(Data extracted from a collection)
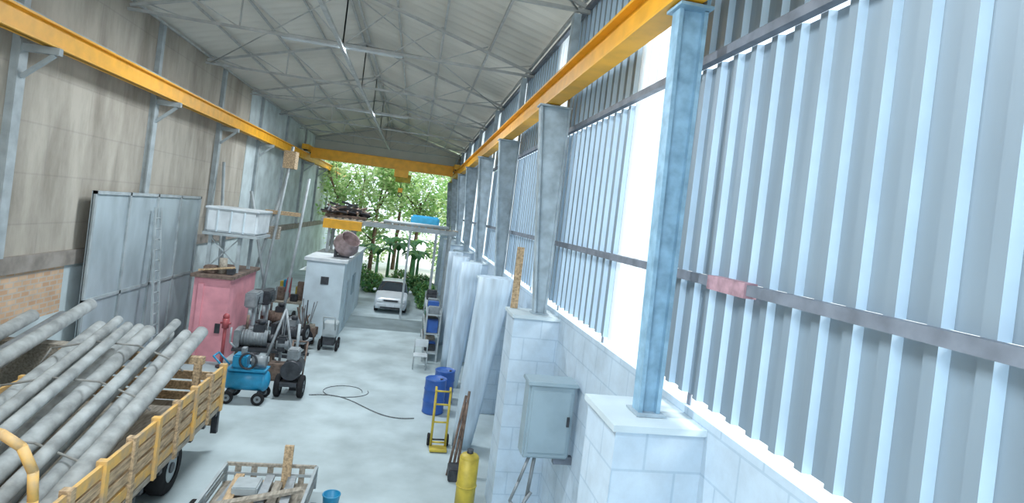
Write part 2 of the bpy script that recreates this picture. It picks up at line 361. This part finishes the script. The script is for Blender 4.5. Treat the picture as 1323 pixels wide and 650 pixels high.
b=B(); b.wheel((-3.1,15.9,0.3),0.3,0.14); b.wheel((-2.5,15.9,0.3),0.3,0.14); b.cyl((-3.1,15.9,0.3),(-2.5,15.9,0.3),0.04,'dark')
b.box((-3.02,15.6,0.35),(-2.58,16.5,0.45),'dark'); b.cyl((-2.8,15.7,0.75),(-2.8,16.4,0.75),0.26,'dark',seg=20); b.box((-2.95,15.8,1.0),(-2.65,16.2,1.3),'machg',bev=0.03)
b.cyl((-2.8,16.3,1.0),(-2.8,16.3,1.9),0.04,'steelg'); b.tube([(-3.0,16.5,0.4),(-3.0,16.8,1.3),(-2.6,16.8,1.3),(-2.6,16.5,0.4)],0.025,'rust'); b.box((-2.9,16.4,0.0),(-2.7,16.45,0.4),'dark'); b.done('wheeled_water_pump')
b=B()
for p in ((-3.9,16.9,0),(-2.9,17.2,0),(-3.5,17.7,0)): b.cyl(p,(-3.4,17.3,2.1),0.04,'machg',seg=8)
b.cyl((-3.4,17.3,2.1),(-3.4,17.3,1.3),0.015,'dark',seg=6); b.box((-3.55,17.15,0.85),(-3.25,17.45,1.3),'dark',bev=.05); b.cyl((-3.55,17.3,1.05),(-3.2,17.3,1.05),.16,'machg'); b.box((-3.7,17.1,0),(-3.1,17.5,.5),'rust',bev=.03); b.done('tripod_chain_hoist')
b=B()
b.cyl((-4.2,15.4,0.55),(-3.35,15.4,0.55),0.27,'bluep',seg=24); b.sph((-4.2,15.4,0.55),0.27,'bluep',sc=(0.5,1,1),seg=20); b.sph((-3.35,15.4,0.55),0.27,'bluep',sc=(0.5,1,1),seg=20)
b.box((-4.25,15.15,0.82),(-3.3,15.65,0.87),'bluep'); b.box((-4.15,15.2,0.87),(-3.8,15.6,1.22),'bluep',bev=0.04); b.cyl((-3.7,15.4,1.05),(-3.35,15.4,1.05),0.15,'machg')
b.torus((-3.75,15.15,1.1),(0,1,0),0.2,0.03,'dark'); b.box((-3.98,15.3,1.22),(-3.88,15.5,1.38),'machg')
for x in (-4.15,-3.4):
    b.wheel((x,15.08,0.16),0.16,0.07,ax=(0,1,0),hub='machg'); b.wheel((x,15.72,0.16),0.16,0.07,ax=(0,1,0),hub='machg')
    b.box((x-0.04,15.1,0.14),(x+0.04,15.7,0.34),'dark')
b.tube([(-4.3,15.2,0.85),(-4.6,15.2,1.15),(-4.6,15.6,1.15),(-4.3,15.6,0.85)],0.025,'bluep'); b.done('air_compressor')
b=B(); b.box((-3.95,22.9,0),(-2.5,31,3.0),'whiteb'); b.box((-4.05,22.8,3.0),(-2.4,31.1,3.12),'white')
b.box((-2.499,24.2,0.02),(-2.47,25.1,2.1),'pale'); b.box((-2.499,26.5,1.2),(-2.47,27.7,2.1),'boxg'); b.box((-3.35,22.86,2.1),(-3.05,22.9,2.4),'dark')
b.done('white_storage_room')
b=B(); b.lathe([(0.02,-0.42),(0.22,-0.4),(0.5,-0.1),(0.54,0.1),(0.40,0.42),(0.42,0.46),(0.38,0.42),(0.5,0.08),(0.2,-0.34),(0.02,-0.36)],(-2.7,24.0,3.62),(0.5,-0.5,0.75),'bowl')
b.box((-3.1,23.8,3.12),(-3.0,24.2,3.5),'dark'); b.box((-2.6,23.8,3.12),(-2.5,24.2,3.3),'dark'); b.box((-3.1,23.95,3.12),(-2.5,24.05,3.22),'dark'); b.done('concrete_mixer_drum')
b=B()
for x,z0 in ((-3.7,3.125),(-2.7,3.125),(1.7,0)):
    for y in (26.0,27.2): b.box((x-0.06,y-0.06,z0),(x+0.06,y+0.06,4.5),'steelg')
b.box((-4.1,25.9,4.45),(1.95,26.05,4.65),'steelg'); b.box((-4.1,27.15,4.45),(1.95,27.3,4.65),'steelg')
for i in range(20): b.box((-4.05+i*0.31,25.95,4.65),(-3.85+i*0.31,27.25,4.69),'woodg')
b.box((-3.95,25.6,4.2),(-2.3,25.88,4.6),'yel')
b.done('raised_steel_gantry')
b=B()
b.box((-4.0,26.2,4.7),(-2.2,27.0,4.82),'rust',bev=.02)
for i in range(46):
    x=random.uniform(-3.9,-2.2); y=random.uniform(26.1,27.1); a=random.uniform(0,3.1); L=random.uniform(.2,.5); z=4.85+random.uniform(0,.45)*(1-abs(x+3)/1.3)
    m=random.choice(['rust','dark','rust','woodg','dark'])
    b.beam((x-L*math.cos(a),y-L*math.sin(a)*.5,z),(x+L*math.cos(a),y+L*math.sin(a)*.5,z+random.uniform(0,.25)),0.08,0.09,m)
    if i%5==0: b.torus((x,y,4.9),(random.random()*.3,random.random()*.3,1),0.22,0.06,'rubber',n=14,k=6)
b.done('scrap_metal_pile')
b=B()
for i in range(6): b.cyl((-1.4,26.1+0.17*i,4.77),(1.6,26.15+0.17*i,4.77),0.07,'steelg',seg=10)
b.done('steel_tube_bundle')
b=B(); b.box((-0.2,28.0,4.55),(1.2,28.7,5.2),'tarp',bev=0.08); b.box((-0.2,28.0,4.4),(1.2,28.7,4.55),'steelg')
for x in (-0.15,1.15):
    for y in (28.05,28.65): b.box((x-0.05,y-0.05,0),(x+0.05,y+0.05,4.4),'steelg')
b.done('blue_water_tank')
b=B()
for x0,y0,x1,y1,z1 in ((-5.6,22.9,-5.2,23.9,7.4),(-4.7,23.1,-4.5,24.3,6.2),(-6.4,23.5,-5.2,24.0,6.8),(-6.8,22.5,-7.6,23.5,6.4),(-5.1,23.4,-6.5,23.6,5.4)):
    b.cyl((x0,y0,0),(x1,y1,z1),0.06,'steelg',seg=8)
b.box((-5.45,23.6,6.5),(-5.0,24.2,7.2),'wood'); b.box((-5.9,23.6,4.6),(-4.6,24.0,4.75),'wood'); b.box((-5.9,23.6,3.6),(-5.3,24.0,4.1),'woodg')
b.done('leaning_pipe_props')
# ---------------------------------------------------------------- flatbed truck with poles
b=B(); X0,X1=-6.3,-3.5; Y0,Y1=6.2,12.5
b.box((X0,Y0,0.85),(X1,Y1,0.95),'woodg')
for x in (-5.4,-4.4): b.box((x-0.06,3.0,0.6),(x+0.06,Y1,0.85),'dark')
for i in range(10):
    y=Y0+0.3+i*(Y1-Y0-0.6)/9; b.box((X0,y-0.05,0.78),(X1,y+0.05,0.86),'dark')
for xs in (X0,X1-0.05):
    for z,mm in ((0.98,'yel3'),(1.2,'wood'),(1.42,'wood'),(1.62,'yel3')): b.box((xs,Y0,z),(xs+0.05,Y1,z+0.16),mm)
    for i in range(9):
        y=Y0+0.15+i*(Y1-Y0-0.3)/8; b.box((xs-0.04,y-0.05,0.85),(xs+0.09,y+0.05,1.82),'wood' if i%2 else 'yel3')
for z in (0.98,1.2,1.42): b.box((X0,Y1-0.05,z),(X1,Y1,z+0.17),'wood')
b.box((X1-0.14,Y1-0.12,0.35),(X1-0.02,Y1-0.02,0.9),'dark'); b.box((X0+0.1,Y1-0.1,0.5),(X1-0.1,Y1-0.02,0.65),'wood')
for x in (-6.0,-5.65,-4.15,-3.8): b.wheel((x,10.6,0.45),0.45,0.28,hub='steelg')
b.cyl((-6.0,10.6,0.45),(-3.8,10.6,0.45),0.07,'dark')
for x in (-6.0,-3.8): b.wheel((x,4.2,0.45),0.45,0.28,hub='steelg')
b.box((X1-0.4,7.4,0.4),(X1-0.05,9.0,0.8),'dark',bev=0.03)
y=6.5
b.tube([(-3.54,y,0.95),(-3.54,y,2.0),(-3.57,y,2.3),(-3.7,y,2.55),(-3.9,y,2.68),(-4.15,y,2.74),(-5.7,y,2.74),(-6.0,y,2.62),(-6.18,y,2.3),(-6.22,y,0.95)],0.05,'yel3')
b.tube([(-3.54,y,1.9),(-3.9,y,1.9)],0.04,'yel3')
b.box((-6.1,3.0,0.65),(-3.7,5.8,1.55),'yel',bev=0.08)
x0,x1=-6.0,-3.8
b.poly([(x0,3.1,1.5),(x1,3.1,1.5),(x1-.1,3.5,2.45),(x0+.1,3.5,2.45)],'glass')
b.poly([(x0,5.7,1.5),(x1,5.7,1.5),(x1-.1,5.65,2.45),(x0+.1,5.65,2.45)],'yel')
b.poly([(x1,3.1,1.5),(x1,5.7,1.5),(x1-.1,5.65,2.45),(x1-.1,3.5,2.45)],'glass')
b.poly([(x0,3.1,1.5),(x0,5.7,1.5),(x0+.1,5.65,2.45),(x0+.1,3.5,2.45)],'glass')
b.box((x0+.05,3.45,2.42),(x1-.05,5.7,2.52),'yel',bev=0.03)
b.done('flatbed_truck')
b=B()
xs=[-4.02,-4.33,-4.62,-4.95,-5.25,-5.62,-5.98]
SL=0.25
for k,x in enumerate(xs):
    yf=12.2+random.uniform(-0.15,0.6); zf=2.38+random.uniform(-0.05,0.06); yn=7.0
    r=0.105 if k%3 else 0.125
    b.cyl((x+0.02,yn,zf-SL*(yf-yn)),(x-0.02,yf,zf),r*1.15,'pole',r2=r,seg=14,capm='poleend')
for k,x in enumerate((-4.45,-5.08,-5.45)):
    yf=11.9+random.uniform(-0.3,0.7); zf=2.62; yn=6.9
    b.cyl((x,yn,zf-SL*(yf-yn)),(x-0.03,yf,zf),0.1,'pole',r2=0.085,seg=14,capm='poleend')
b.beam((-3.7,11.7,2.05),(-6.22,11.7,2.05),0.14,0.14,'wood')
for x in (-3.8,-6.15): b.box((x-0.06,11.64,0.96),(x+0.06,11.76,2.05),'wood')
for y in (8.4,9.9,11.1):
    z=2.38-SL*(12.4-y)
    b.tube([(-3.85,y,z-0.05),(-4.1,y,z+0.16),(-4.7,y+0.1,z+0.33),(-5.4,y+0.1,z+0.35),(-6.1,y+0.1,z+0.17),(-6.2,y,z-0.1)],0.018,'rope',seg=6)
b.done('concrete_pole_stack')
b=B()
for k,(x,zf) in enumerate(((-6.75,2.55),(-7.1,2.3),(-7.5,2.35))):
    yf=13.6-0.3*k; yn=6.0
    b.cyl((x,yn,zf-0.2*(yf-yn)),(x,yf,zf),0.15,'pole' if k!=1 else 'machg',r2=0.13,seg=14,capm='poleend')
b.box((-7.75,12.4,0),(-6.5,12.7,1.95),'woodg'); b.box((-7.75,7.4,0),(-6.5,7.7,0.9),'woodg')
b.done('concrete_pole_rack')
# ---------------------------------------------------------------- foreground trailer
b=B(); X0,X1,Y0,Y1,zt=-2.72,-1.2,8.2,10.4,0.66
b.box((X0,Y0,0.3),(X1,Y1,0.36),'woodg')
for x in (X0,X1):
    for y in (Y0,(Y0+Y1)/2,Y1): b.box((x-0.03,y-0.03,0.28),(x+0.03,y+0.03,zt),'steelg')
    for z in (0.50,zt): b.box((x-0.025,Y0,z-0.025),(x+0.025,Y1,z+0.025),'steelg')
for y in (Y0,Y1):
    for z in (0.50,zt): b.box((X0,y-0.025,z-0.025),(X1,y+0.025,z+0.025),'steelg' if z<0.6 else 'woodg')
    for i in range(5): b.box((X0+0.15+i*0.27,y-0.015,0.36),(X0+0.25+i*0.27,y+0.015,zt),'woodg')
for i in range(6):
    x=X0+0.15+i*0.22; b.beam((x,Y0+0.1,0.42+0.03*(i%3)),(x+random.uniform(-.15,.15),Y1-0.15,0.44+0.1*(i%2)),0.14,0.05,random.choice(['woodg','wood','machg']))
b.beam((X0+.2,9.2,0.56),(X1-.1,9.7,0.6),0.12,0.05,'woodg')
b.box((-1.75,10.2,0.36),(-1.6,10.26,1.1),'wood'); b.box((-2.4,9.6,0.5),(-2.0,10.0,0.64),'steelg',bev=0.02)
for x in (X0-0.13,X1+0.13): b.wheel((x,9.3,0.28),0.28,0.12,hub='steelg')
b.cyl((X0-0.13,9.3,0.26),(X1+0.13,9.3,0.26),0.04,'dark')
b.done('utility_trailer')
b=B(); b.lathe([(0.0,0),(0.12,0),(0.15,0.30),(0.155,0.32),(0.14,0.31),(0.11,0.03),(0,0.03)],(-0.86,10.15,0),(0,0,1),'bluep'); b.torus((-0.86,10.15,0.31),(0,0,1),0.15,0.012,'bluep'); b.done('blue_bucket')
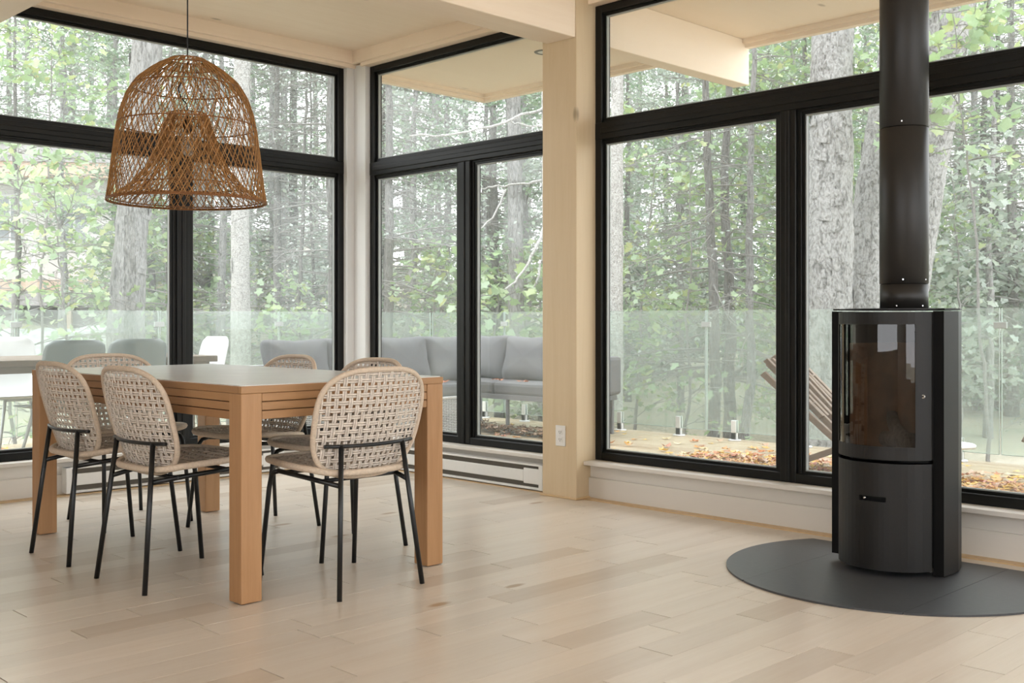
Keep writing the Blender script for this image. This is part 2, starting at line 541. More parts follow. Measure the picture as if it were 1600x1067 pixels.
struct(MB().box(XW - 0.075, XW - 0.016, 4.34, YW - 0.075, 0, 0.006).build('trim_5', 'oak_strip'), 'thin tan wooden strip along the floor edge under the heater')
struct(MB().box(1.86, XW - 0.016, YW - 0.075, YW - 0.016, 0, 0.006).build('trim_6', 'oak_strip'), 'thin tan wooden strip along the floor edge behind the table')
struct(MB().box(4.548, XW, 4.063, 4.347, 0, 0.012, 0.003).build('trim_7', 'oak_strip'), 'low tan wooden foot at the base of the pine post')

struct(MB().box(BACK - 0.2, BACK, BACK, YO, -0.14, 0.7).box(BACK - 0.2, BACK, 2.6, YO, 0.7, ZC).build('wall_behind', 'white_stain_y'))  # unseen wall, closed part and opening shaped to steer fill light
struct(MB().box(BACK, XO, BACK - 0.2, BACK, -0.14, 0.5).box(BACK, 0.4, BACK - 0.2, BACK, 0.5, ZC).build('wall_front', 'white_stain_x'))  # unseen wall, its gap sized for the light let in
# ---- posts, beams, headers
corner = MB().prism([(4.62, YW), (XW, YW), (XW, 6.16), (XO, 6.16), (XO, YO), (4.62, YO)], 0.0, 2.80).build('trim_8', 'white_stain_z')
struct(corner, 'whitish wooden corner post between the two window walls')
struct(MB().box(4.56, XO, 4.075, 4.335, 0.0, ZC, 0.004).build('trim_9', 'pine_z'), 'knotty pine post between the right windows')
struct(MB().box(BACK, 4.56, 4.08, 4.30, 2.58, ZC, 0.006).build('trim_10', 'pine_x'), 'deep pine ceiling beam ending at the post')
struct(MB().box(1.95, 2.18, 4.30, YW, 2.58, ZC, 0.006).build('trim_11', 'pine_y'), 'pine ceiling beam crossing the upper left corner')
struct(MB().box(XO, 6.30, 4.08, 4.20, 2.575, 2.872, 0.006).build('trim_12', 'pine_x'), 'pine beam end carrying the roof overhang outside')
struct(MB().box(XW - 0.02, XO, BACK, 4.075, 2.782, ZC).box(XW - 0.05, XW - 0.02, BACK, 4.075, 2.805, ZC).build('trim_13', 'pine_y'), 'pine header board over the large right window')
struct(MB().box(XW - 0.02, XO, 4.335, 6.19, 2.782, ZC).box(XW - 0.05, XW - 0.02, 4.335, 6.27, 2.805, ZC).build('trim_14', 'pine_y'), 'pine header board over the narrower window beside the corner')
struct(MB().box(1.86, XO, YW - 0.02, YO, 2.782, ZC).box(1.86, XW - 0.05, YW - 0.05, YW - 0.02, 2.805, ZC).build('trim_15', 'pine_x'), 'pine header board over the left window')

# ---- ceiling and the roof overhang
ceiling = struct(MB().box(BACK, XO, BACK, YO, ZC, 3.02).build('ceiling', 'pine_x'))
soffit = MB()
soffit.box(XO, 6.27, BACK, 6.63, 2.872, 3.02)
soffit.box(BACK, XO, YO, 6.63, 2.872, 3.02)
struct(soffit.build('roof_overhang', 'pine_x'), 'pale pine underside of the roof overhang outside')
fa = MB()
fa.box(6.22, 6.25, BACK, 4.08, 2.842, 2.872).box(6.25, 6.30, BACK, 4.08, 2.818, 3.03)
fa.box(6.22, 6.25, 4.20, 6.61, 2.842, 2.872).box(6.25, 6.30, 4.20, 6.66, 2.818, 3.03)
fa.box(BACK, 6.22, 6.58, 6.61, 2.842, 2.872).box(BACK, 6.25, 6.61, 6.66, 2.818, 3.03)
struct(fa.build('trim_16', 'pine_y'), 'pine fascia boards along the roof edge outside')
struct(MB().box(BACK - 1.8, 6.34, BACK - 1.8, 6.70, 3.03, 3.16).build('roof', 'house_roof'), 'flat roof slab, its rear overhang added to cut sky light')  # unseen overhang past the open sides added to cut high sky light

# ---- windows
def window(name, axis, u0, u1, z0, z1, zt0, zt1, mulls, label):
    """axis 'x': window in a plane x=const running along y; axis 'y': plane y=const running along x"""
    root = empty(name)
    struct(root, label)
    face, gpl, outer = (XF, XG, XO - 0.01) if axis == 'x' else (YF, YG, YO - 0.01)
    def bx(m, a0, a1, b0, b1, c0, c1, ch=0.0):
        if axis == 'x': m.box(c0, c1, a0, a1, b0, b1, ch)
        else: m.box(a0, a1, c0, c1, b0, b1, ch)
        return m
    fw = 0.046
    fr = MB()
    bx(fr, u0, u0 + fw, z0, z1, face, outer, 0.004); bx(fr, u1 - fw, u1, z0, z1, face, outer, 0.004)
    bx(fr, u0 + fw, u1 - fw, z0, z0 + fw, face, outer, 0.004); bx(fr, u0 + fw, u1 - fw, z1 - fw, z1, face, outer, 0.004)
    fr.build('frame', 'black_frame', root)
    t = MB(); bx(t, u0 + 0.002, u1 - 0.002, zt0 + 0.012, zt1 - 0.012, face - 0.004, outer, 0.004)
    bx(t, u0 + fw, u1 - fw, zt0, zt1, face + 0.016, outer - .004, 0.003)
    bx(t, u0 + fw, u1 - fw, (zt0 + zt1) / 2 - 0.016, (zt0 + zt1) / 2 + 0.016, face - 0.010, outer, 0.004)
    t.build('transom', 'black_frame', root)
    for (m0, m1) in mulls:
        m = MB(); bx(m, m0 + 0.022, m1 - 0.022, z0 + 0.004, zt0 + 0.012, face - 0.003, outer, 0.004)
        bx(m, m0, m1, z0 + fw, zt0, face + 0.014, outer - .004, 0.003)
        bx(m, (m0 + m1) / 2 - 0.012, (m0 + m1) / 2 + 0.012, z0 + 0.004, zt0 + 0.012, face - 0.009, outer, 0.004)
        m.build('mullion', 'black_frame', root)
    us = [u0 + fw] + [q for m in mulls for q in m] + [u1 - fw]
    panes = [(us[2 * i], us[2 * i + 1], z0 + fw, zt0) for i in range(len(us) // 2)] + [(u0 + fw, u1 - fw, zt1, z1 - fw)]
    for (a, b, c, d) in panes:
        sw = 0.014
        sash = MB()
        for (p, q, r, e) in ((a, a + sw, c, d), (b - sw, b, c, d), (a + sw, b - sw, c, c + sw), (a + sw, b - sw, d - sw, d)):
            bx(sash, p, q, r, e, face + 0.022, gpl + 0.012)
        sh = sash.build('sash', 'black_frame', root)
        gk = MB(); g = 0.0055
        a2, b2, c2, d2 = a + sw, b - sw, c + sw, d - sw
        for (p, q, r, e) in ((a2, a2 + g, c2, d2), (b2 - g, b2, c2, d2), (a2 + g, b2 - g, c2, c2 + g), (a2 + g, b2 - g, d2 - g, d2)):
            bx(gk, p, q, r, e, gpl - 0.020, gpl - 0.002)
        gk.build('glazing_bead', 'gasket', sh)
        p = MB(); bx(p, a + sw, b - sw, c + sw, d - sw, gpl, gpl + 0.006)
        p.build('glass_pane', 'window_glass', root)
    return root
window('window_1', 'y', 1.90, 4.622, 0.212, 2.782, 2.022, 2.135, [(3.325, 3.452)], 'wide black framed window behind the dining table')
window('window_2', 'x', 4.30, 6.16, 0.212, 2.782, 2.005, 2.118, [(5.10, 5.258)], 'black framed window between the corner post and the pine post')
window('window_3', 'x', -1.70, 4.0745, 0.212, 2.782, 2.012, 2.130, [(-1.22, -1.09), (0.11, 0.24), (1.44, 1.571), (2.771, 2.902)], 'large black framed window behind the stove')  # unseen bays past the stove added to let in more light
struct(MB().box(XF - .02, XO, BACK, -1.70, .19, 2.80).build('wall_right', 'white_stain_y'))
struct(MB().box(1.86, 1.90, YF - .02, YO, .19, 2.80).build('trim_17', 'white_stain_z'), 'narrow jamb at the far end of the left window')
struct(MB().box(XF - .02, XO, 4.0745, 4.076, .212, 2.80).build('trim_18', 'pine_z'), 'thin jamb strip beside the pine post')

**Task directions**
Retype the records above, but only those lines that fall between the line containing "Keep writing the" and the line containing "of the pine post')", with both of those lines included, exactly as written.

**Answer for the task**
Keep writing the Blender script for this image. This is part 2, starting at line 541. More parts follow. Measure the picture as if it were 1600x1067 pixels.
struct(MB().box(XW - 0.075, XW - 0.016, 4.34, YW - 0.075, 0, 0.006).build('trim_5', 'oak_strip'), 'thin tan wooden strip along the floor edge under the heater')
struct(MB().box(1.86, XW - 0.016, YW - 0.075, YW - 0.016, 0, 0.006).build('trim_6', 'oak_strip'), 'thin tan wooden strip along the floor edge behind the table')
struct(MB().box(4.548, XW, 4.063, 4.347, 0, 0.012, 0.003).build('trim_7', 'oak_strip'), 'low tan wooden foot at the base of the pine post')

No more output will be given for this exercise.